Qué dolor. Igual me tomé un Singapur Sling, cóctel rosado que contiene gin, Cointreau, brandy de cereza o cherry, Dom Benedictine, jugo de piña, granadina, Angostura bitter y jugo de limón. En ese ex hermoso hotel se alojaron personajes ilustres como el escritor Somerset Maugham, quien escribió que el hotel Raffles “resumía todas las fábulas de Oriente”. André Malraux vivió once meses en 1922, en la habitación 116, a dos pasos de la 112, ocupada por Hermann Hesse en 1911, quien se encontraba de viaje por Oriente y describe en su diario “las mullidas camas y los baldaquinos del Raffles”. Algunos años antes, Rudyard Kipling pasó por la habitación 107 y Joseph Conrad por la 119. Conrad, por cierto, escribió allí la mayor parte de su novela Tifón y tomó apuntes y escribió las primeras notas de su monumental Lord Jim, personaje que pasa por Singapur en su huida hacia Oriente.

Pero volviendo a la realidad de hoy, el destino de Singapur parece haber tomado otro rumbo.

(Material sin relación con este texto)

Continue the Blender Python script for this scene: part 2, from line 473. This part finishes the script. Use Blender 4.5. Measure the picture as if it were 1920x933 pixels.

De ser una modesta ciudad estado, es hoy uno de los centros de servicios más apetecidos del mundo: seguridad absoluta en sus calles, seguridad financiera e impuestos muy bajos para quien viene a invertir o a instalarse, compitiendo incluso con Hong Kong en ser sede de grandes compañías, y con una de las bolsas de valores más importantes de Asia. Ay, pero para mí es tal vez una ciudad perdida.